Fri, Apr 07, 2017 - Page 4 News List

Students aim to help strays with restaurant project

By Chang Tsun-wei and Jake Chung  /  Staff reporter, with staff writer

Lin Meng-chen, Huang Ya-chun and Mao Yu-chuan pet a dog as Lin Yi-wen, left, and Chen Hui-yu and Lin Yu-chen, standing, look on in Taitung County on Tuesday.

Photo: Chang Tsun-wei, Taipei Times

Six National Taitung University students have won second place in the Innovative Commercial Projects contest hosted by the Kun Shan University with their proposal for a pet-themed restaurant embracing the “adopt, do not buy” concept.

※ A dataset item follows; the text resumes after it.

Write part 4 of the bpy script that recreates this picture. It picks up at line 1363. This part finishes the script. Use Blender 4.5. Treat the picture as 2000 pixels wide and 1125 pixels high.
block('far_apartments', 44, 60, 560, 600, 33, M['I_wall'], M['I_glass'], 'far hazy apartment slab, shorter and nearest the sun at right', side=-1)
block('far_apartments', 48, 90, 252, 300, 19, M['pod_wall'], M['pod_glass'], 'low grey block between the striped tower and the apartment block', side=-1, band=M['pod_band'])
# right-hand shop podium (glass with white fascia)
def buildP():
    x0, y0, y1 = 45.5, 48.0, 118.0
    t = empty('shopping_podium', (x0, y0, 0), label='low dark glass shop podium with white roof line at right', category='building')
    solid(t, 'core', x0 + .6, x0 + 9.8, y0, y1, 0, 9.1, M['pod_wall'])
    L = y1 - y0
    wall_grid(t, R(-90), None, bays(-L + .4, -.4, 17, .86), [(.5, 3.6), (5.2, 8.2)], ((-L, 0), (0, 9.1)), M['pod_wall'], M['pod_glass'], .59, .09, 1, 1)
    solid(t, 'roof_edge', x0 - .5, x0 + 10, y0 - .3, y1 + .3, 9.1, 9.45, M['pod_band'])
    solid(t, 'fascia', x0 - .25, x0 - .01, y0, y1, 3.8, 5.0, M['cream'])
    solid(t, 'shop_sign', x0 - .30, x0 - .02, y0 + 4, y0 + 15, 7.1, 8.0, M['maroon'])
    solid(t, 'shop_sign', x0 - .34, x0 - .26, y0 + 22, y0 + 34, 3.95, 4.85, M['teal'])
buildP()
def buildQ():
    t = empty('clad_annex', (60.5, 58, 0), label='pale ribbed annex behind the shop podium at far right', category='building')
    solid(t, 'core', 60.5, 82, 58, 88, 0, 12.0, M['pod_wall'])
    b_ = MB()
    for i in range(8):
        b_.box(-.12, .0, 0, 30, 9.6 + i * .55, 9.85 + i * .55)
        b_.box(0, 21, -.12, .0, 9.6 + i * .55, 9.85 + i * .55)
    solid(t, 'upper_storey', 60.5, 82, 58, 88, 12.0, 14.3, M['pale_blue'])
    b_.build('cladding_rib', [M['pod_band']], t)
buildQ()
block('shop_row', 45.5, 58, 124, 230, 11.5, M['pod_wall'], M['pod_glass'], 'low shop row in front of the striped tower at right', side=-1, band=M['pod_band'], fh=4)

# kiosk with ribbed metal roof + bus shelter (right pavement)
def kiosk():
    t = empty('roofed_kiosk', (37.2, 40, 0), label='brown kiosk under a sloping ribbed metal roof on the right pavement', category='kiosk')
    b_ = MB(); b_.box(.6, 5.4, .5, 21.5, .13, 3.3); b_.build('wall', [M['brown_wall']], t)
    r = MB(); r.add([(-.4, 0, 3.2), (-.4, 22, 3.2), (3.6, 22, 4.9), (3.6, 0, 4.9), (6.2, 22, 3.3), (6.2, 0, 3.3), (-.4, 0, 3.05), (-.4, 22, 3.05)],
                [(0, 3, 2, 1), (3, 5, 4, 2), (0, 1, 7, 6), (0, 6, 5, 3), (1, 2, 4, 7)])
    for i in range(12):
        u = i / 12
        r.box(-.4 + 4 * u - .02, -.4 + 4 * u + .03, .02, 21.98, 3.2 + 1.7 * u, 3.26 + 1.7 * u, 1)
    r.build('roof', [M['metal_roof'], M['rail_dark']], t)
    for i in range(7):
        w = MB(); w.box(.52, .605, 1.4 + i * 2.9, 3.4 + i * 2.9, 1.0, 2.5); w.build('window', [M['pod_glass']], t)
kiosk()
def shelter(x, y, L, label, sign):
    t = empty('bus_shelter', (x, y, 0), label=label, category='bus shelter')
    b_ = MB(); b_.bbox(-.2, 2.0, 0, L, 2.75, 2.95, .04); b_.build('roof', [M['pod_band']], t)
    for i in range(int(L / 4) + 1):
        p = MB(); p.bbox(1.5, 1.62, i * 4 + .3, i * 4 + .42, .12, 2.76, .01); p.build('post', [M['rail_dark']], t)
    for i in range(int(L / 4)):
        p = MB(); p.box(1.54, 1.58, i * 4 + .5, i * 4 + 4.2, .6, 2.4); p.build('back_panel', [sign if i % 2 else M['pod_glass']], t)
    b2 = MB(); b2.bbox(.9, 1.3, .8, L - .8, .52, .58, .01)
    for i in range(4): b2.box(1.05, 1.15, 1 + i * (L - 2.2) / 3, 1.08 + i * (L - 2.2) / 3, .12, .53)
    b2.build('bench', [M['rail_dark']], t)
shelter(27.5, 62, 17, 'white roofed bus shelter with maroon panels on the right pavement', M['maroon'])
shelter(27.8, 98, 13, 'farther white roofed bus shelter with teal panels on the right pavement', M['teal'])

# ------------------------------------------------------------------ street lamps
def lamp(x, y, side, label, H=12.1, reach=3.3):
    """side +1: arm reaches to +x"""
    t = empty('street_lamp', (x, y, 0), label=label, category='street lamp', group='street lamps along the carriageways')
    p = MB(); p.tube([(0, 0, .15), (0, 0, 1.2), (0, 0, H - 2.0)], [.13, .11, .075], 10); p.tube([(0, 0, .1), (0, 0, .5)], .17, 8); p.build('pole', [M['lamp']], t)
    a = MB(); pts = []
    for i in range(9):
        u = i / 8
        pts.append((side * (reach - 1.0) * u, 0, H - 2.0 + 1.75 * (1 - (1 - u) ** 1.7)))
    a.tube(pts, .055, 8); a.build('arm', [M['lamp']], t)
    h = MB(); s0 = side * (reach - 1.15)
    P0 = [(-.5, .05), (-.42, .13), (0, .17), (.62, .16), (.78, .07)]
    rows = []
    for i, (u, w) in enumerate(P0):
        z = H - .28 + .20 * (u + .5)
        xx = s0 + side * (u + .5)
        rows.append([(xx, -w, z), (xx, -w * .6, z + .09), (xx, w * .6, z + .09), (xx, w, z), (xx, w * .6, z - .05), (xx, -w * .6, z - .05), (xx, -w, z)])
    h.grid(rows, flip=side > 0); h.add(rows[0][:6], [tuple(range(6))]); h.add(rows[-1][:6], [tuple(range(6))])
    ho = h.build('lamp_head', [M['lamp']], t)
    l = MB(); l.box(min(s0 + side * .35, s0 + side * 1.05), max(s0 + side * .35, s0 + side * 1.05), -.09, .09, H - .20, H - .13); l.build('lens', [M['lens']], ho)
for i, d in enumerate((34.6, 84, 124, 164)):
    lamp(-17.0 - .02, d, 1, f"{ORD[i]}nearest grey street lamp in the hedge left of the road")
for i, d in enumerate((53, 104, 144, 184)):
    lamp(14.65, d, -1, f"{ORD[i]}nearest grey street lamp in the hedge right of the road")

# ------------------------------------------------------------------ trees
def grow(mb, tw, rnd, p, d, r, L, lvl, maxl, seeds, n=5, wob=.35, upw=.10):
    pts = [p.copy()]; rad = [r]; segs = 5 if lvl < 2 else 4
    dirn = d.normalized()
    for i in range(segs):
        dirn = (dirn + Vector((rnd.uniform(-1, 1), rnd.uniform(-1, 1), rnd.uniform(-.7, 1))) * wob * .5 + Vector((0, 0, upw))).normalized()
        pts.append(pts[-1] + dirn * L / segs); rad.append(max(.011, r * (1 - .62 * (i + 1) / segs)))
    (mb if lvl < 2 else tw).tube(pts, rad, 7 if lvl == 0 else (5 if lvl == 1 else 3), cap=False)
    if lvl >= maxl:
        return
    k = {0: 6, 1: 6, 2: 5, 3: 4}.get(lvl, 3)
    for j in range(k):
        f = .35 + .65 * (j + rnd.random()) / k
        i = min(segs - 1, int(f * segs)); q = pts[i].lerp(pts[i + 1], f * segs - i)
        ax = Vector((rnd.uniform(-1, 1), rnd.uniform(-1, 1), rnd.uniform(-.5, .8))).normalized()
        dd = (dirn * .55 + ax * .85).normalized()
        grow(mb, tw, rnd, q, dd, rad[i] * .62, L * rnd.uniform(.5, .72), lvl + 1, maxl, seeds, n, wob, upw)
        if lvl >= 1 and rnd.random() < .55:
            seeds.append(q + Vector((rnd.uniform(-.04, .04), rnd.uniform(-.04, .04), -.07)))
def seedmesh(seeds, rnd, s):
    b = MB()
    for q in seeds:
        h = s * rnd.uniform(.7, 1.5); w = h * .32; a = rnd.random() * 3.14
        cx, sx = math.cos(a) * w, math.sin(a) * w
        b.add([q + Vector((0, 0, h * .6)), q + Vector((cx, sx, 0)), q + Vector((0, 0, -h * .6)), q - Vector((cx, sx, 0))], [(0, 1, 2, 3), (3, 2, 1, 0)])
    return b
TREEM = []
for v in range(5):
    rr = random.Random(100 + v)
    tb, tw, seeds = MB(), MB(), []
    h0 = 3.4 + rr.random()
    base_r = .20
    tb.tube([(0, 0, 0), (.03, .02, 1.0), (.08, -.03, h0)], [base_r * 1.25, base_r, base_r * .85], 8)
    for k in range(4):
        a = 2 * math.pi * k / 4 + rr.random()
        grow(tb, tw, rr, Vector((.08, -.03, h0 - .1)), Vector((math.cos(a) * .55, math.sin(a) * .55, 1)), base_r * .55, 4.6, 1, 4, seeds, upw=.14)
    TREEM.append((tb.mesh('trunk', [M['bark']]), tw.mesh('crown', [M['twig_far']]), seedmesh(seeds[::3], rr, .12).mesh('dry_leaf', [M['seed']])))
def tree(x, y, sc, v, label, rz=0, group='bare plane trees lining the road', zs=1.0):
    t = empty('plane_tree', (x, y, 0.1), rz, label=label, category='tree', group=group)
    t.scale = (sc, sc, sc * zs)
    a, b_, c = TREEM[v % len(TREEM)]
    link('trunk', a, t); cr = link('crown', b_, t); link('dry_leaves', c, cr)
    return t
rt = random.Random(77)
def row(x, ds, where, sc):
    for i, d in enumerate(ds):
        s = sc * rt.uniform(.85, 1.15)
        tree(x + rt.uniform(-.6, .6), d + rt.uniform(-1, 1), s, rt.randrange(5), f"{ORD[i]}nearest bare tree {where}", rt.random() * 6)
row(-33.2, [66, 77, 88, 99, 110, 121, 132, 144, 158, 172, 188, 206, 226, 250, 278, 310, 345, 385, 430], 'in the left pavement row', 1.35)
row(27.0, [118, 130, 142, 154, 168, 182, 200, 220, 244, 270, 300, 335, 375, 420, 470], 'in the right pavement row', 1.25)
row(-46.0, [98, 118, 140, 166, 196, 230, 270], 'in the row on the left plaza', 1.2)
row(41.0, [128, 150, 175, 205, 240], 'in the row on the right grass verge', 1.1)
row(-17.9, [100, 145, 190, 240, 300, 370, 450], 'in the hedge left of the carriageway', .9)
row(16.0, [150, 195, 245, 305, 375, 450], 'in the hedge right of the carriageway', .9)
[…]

The issues of pets and strays have become popular study topics due to the nation’s aging population and low marriage rates, the women’s instructor, Liu Li-chuan (劉麗娟), said, adding that the six want to turn theories about the issues into practice.

The restaurant is something the students want to do and their devotion to tackling the issue of strays is what makes the proposal moving, Liu said.

Three of the students — Chen Hui-yu (陳慧郁), Lin Yu-chen (林愉甄) and Lin Meng-chen (林孟臻) — are enrolled in entrepreneurship courses offered by the Ministry of Labor’s “Micro-Enterprise Phoenix Program” and have earned first-level certificates, Liu said.

The program, which was launched on Feb. 16, 2009, offers loans to women aged 20 and above to start micro-enterprises and help create jobs.

Another one of the six, Mao Yu-chuan (毛玉娟), came up with the idea of using four products that Taitung is famous for — red quinoa, millet, pigeon peas and Roselle flowers — at the restaurant to focus on local cuisine, with ingredients from local farmers.

She said they also hope to work with the university’s Department of Education Industry and Digital Media to develop pet-themed souvenirs and products.

The women plan to promote the “adopt, do not buy” concept by keeping six cats and dogs at the restaurant to interact with customers, Mao said.

The students were inspired by the growing number of strays around the university’s Jhihben (知本) campus, she said.

We hope to offer a way to prevent more animals from becoming strays, she said.